-- START OF Data lines --

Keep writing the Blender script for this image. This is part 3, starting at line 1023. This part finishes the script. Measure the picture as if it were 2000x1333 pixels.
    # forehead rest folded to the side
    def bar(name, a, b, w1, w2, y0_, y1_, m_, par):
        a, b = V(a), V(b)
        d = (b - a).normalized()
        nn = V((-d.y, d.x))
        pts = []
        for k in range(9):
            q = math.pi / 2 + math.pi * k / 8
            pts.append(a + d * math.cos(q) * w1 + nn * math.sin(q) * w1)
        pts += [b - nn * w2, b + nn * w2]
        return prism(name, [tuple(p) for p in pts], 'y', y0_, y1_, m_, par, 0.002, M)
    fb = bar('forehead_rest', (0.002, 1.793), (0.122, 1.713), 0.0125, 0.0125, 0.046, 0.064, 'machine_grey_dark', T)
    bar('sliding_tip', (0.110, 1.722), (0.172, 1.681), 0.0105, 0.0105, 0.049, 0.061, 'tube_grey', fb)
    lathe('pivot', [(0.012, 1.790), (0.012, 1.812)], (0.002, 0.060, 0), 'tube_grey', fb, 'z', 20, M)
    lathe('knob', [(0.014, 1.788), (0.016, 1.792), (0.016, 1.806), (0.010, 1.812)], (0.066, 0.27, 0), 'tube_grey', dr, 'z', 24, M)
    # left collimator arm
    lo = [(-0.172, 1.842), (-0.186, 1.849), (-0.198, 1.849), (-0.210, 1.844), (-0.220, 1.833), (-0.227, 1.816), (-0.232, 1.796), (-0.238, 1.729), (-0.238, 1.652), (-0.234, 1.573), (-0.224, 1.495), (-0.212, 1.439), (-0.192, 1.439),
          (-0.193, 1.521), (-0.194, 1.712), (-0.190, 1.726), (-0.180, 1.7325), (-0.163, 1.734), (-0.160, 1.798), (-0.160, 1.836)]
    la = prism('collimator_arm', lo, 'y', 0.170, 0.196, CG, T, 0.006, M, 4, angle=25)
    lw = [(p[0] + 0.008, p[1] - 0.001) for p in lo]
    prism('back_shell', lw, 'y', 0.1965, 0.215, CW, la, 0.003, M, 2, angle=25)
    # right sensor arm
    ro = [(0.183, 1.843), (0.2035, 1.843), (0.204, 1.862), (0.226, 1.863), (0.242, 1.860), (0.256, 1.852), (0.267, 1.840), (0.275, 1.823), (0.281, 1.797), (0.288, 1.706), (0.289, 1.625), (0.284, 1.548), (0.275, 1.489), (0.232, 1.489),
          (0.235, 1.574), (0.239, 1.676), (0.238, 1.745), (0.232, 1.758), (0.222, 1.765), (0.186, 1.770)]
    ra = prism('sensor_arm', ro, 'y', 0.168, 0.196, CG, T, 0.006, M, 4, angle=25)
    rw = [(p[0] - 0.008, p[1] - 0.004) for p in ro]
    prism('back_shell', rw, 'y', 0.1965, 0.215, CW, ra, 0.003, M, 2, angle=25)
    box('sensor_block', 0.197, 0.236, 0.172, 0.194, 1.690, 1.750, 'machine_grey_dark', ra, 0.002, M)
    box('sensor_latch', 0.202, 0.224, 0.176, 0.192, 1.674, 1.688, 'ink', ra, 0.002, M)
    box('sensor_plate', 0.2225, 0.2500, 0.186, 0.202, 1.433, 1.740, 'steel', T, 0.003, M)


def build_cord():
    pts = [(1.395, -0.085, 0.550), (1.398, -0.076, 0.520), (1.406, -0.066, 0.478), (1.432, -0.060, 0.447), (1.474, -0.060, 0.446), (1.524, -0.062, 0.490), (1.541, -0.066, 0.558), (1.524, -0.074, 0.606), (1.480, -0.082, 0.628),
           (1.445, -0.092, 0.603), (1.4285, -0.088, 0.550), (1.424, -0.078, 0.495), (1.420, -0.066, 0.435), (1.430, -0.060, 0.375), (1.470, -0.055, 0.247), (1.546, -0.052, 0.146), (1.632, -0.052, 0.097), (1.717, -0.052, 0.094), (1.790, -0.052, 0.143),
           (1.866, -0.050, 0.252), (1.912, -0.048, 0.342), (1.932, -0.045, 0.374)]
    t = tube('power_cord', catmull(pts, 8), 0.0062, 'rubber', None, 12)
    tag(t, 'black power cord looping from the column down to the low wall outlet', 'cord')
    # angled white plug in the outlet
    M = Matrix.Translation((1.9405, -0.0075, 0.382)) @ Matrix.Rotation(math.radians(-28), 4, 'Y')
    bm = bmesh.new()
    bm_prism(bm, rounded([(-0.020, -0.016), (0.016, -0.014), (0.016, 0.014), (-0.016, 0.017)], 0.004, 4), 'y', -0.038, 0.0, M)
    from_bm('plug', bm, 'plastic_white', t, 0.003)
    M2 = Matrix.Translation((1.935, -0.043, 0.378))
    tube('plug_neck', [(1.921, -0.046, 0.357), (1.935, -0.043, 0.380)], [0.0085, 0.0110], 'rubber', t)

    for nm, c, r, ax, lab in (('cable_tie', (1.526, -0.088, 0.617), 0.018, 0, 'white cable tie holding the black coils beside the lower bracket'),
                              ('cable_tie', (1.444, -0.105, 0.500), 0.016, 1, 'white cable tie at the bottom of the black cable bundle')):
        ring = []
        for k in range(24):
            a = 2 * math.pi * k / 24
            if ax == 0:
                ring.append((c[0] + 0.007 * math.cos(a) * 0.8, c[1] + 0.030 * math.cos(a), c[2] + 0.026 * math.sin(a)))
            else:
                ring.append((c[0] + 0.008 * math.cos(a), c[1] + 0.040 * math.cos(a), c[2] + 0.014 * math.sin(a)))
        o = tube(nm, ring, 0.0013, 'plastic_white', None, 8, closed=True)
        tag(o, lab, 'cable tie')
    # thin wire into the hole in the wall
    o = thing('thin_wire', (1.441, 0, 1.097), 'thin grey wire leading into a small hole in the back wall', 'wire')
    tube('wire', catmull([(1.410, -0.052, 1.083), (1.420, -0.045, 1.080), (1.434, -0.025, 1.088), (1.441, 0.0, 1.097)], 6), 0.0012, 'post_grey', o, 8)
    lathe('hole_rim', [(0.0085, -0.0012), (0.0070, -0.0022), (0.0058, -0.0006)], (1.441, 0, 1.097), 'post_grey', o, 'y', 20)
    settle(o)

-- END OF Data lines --

* _Job_
Make an exact copy of the data above.

* _Exercise answer_
Keep writing the Blender script for this image. This is part 3, starting at line 1023. This part finishes the script. Measure the picture as if it were 2000x1333 pixels.
    # forehead rest folded to the side
    def bar(name, a, b, w1, w2, y0_, y1_, m_, par):
        a, b = V(a), V(b)
        d = (b - a).normalized()
        nn = V((-d.y, d.x))
        pts = []
        for k in range(9):
            q = math.pi / 2 + math.pi * k / 8
            pts.append(a + d * math.cos(q) * w1 + nn * math.sin(q) * w1)
        pts += [b - nn * w2, b + nn * w2]
        return prism(name, [tuple(p) for p in pts], 'y', y0_, y1_, m_, par, 0.002, M)
    fb = bar('forehead_rest', (0.002, 1.793), (0.122, 1.713), 0.0125, 0.0125, 0.046, 0.064, 'machine_grey_dark', T)
    bar('sliding_tip', (0.110, 1.722), (0.172, 1.681), 0.0105, 0.0105, 0.049, 0.061, 'tube_grey', fb)
    lathe('pivot', [(0.012, 1.790), (0.012, 1.812)], (0.002, 0.060, 0), 'tube_grey', fb, 'z', 20, M)
    lathe('knob', [(0.014, 1.788), (0.016, 1.792), (0.016, 1.806), (0.010, 1.812)], (0.066, 0.27, 0), 'tube_grey', dr, 'z', 24, M)
    # left collimator arm
    lo = [(-0.172, 1.842), (-0.186, 1.849), (-0.198, 1.849), (-0.210, 1.844), (-0.220, 1.833), (-0.227, 1.816), (-0.232, 1.796), (-0.238, 1.729), (-0.238, 1.652), (-0.234, 1.573), (-0.224, 1.495), (-0.212, 1.439), (-0.192, 1.439),
          (-0.193, 1.521), (-0.194, 1.712), (-0.190, 1.726), (-0.180, 1.7325), (-0.163, 1.734), (-0.160, 1.798), (-0.160, 1.836)]
    la = prism('collimator_arm', lo, 'y', 0.170, 0.196, CG, T, 0.006, M, 4, angle=25)
    lw = [(p[0] + 0.008, p[1] - 0.001) for p in lo]
    prism('back_shell', lw, 'y', 0.1965, 0.215, CW, la, 0.003, M, 2, angle=25)
    # right sensor arm
    ro = [(0.183, 1.843), (0.2035, 1.843), (0.204, 1.862), (0.226, 1.863), (0.242, 1.860), (0.256, 1.852), (0.267, 1.840), (0.275, 1.823), (0.281, 1.797), (0.288, 1.706), (0.289, 1.625), (0.284, 1.548), (0.275, 1.489), (0.232, 1.489),
          (0.235, 1.574), (0.239, 1.676), (0.238, 1.745), (0.232, 1.758), (0.222, 1.765), (0.186, 1.770)]
    ra = prism('sensor_arm', ro, 'y', 0.168, 0.196, CG, T, 0.006, M, 4, angle=25)
    rw = [(p[0] - 0.008, p[1] - 0.004) for p in ro]
    prism('back_shell', rw, 'y', 0.1965, 0.215, CW, ra, 0.003, M, 2, angle=25)
    box('sensor_block', 0.197, 0.236, 0.172, 0.194, 1.690, 1.750, 'machine_grey_dark', ra, 0.002, M)
    box('sensor_latch', 0.202, 0.224, 0.176, 0.192, 1.674, 1.688, 'ink', ra, 0.002, M)
    box('sensor_plate', 0.2225, 0.2500, 0.186, 0.202, 1.433, 1.740, 'steel', T, 0.003, M)


def build_cord():
    pts = [(1.395, -0.085, 0.550), (1.398, -0.076, 0.520), (1.406, -0.066, 0.478), (1.432, -0.060, 0.447), (1.474, -0.060, 0.446), (1.524, -0.062, 0.490), (1.541, -0.066, 0.558), (1.524, -0.074, 0.606), (1.480, -0.082, 0.628),
           (1.445, -0.092, 0.603), (1.4285, -0.088, 0.550), (1.424, -0.078, 0.495), (1.420, -0.066, 0.435), (1.430, -0.060, 0.375), (1.470, -0.055, 0.247), (1.546, -0.052, 0.146), (1.632, -0.052, 0.097), (1.717, -0.052, 0.094), (1.790, -0.052, 0.143),
           (1.866, -0.050, 0.252), (1.912, -0.048, 0.342), (1.932, -0.045, 0.374)]
    t = tube('power_cord', catmull(pts, 8), 0.0062, 'rubber', None, 12)
    tag(t, 'black power cord looping from the column down to the low wall outlet', 'cord')
    # angled white plug in the outlet
    M = Matrix.Translation((1.9405, -0.0075, 0.382)) @ Matrix.Rotation(math.radians(-28), 4, 'Y')
    bm = bmesh.new()
    bm_prism(bm, rounded([(-0.020, -0.016), (0.016, -0.014), (0.016, 0.014), (-0.016, 0.017)], 0.004, 4), 'y', -0.038, 0.0, M)
    from_bm('plug', bm, 'plastic_white', t, 0.003)
    M2 = Matrix.Translation((1.935, -0.043, 0.378))
    tube('plug_neck', [(1.921, -0.046, 0.357), (1.935, -0.043, 0.380)], [0.0085, 0.0110], 'rubber', t)

    for nm, c, r, ax, lab in (('cable_tie', (1.526, -0.088, 0.617), 0.018, 0, 'white cable tie holding the black coils beside the lower bracket'),
                              ('cable_tie', (1.444, -0.105, 0.500), 0.016, 1, 'white cable tie at the bottom of the black cable bundle')):
        ring = []
        for k in range(24):
            a = 2 * math.pi * k / 24
            if ax == 0:
                ring.append((c[0] + 0.007 * math.cos(a) * 0.8, c[1] + 0.030 * math.cos(a), c[2] + 0.026 * math.sin(a)))
            else:
                ring.append((c[0] + 0.008 * math.cos(a), c[1] + 0.040 * math.cos(a), c[2] + 0.014 * math.sin(a)))
        o = tube(nm, ring, 0.0013, 'plastic_white', None, 8, closed=True)
        tag(o, lab, 'cable tie')
    # thin wire into the hole in the wall
    o = thing('thin_wire', (1.441, 0, 1.097), 'thin grey wire leading into a small hole in the back wall', 'wire')
    tube('wire', catmull([(1.410, -0.052, 1.083), (1.420, -0.045, 1.080), (1.434, -0.025, 1.088), (1.441, 0.0, 1.097)], 6), 0.0012, 'post_grey', o, 8)
    lathe('hole_rim', [(0.0085, -0.0012), (0.0070, -0.0022), (0.0058, -0.0006)], (1.441, 0, 1.097), 'post_grey', o, 'y', 20)
    settle(o)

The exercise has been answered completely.